Nel 2016 gli uomini lavoravano mediamente circa 39 ore a settimana, mentre le donne circa 32 ore a settimana, ma queste ultime continuano a dedicare alle attività domestiche e di cura familiare, mediamente, circa tre ore in più al giorno rispetto agli uomini. Costante nel tempo è quindi il divario di genere nel lavoro familiare: nel 2014 fra i 25-64enni il tempo di cura familiare rappresentava il 21,7% della giornata media delle donne italiane (5h13'), al dì là della condizione occupazionale, contro il 7,6% di quella degli uomini (un'ora e 50 minuti) e tale divario si è ridotto, seppur di poco, in 20 anni solo grazie ad un lieve aumento dell’impegno maschile nella cura dei figli.

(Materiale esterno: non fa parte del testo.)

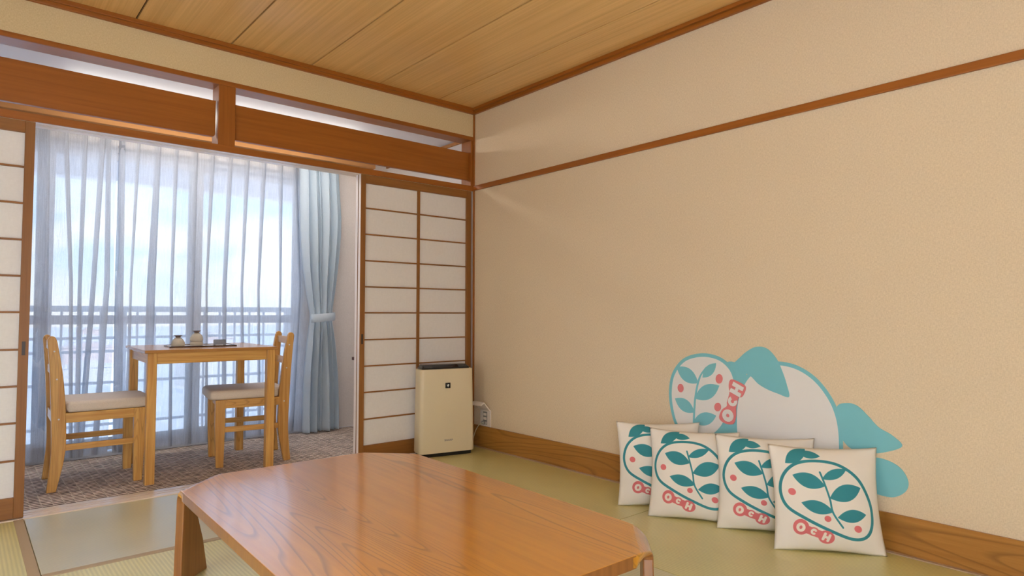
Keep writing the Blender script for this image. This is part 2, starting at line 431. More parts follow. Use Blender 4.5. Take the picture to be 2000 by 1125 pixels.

Permane il divario retributivo. Nel 2016 le donne dipendenti full-time guadagnavano mediamente circa 1.400 euro al mese, mentre per gli uomini il dato si attestava a circa 1.570 euro. «Nonostante le innegabili condizioni di svantaggio - spiega Stefano Sacchi, presidente di Inapp - le donne risultano più soddisfatte rispetto al proprio impiego. Questo ovviamente non basta. Occorrono politiche di impatto per rompere il peso di una tradizione che tende a penalizzare l'occupazione femminile, che resta di quasi venti punti percentuali più bassa di quella maschile: in primo luogo politiche per favorire la conciliazione e servizi di cura sia per i bambini piccoli che per gli individui non autosufficienti, posto che il lavoro di cura grava essenzialmente sulle spalle delle donne. Ma anche azioni positive per l'equilibrio di genere nei ruoli dirigenziali: questo può essere utile per rompere il meccanismo che porta ad adattare le proprie aspettative alla situazione, convincendosi del fatto che oltre un certo livello sia difficile arrivare. Una convinzione che pone un freno alle ambizioni delle donne nel mercato del lavoro».